Task to carry out –
Repeat exactly what appears from the opening line of the listing to the line with "m.f.append(tuple(range(k, k +", inclusive.

Task data –

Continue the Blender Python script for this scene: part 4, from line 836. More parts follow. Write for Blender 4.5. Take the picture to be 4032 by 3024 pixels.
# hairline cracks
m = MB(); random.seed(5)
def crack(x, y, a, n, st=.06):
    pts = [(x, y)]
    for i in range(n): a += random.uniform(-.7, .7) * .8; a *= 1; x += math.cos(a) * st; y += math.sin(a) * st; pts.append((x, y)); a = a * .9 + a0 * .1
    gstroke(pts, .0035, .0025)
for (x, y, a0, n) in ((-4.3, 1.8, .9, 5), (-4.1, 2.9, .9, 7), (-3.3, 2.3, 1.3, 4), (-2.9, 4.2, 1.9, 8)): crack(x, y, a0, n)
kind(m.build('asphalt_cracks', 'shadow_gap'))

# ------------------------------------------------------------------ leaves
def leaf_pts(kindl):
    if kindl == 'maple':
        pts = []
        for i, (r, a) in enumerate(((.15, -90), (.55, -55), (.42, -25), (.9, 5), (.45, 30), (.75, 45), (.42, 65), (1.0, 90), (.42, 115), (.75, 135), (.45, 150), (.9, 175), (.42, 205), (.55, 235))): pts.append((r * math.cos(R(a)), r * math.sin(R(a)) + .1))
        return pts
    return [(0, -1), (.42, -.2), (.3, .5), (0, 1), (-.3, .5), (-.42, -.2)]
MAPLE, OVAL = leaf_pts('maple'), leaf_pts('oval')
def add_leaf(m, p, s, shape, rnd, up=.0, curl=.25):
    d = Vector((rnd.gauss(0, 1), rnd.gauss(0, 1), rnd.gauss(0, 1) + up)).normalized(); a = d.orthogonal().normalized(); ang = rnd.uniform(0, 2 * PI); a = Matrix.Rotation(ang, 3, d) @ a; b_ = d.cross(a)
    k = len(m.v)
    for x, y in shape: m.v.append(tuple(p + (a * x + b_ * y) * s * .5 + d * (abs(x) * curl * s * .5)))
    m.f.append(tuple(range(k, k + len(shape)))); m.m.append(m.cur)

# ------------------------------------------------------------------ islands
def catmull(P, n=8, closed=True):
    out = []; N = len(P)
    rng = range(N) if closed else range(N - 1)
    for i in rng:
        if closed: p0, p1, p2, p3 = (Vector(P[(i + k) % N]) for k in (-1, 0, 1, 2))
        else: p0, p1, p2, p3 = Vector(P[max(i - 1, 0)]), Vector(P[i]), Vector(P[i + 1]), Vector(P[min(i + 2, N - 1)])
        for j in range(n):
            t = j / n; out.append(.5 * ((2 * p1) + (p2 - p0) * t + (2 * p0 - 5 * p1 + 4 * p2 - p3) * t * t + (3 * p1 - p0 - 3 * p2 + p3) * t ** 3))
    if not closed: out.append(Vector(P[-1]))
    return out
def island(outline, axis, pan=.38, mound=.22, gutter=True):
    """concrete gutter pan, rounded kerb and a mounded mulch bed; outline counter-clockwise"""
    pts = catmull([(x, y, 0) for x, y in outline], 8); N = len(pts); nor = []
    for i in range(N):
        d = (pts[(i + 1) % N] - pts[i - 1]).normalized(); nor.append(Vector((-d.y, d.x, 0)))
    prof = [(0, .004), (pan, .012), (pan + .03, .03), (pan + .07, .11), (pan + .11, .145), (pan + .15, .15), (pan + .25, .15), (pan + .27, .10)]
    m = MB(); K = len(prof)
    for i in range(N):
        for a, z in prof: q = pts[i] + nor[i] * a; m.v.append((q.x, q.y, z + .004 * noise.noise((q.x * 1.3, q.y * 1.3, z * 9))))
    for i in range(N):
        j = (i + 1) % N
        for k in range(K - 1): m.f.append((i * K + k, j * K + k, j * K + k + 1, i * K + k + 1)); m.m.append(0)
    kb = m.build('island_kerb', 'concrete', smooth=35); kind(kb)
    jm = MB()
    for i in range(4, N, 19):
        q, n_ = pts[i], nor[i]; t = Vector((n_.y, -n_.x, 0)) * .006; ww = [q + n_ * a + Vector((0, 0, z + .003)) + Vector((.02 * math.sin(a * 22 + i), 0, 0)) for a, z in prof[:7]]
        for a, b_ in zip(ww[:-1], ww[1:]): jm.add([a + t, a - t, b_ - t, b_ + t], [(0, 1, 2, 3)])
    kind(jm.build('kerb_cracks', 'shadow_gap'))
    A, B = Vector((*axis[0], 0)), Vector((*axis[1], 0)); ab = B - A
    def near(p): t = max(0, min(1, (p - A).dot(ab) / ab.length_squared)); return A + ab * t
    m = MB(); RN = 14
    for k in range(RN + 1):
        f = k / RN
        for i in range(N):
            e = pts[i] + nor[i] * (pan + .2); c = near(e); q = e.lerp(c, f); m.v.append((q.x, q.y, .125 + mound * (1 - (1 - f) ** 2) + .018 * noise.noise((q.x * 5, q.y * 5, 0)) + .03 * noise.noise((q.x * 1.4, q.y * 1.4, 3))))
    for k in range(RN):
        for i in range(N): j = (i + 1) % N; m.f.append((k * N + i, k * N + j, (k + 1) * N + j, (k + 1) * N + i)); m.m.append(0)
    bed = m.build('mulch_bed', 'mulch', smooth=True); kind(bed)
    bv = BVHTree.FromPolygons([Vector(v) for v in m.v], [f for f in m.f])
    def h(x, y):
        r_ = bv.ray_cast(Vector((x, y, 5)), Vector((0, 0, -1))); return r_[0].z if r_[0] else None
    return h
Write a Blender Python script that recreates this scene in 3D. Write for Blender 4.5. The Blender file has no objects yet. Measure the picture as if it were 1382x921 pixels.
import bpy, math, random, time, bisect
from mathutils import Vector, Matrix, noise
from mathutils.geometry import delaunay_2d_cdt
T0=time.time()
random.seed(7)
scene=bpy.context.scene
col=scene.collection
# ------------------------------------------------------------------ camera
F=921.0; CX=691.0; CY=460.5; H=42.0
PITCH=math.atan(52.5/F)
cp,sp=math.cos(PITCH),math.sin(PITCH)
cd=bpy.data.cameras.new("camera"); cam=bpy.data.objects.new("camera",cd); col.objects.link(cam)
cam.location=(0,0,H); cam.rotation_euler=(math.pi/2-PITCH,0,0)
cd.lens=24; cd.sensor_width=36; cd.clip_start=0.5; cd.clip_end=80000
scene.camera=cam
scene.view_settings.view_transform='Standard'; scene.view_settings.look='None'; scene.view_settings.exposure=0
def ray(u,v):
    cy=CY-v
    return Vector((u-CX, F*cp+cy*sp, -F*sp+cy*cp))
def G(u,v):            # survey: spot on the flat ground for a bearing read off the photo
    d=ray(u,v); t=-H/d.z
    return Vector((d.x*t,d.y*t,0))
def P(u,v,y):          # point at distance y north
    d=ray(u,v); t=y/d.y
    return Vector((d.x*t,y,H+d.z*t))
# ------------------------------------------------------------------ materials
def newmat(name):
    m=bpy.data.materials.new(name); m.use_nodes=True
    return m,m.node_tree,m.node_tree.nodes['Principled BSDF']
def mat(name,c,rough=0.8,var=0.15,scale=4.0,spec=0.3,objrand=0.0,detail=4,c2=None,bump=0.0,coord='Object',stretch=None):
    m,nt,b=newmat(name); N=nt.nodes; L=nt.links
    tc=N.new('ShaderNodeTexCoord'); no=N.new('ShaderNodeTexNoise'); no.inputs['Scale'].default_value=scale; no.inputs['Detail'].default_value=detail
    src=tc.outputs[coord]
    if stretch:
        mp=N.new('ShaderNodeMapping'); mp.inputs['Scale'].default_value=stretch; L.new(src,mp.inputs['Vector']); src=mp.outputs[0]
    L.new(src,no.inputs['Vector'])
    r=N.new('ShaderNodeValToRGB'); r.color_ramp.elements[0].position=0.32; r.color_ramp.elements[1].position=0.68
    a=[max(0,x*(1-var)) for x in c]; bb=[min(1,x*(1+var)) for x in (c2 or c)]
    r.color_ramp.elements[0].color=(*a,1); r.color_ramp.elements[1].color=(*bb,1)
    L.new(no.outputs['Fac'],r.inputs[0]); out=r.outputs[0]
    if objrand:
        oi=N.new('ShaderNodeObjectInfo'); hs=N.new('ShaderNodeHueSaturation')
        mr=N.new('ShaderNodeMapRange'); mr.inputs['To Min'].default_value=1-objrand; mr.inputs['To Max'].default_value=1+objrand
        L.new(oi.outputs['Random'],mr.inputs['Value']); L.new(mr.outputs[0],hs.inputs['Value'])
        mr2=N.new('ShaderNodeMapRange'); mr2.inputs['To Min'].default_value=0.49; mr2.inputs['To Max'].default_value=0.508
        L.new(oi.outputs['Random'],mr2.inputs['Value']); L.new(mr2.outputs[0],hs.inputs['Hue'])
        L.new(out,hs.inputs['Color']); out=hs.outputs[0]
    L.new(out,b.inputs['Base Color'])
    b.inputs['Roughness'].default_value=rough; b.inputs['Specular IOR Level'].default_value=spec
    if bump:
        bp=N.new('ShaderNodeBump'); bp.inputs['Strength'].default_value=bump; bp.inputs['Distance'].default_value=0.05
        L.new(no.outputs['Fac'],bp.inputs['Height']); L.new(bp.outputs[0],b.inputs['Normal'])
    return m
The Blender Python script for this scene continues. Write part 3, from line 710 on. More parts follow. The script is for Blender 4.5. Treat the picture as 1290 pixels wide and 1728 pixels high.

Full solution –
Continue the Blender Python script for this scene: part 4, from line 836. More parts follow. Write for Blender 4.5. Take the picture to be 4032 by 3024 pixels.
# hairline cracks
m = MB(); random.seed(5)
def crack(x, y, a, n, st=.06):
    pts = [(x, y)]
    for i in range(n): a += random.uniform(-.7, .7) * .8; a *= 1; x += math.cos(a) * st; y += math.sin(a) * st; pts.append((x, y)); a = a * .9 + a0 * .1
    gstroke(pts, .0035, .0025)
for (x, y, a0, n) in ((-4.3, 1.8, .9, 5), (-4.1, 2.9, .9, 7), (-3.3, 2.3, 1.3, 4), (-2.9, 4.2, 1.9, 8)): crack(x, y, a0, n)
kind(m.build('asphalt_cracks', 'shadow_gap'))

# ------------------------------------------------------------------ leaves
def leaf_pts(kindl):
    if kindl == 'maple':
        pts = []
        for i, (r, a) in enumerate(((.15, -90), (.55, -55), (.42, -25), (.9, 5), (.45, 30), (.75, 45), (.42, 65), (1.0, 90), (.42, 115), (.75, 135), (.45, 150), (.9, 175), (.42, 205), (.55, 235))): pts.append((r * math.cos(R(a)), r * math.sin(R(a)) + .1))
        return pts
    return [(0, -1), (.42, -.2), (.3, .5), (0, 1), (-.3, .5), (-.42, -.2)]
MAPLE, OVAL = leaf_pts('maple'), leaf_pts('oval')
def add_leaf(m, p, s, shape, rnd, up=.0, curl=.25):
    d = Vector((rnd.gauss(0, 1), rnd.gauss(0, 1), rnd.gauss(0, 1) + up)).normalized(); a = d.orthogonal().normalized(); ang = rnd.uniform(0, 2 * PI); a = Matrix.Rotation(ang, 3, d) @ a; b_ = d.cross(a)
    k = len(m.v)
    for x, y in shape: m.v.append(tuple(p + (a * x + b_ * y) * s * .5 + d * (abs(x) * curl * s * .5)))
    m.f.append(tuple(range(k, k + len(shape)))); m.m.append(m.cur)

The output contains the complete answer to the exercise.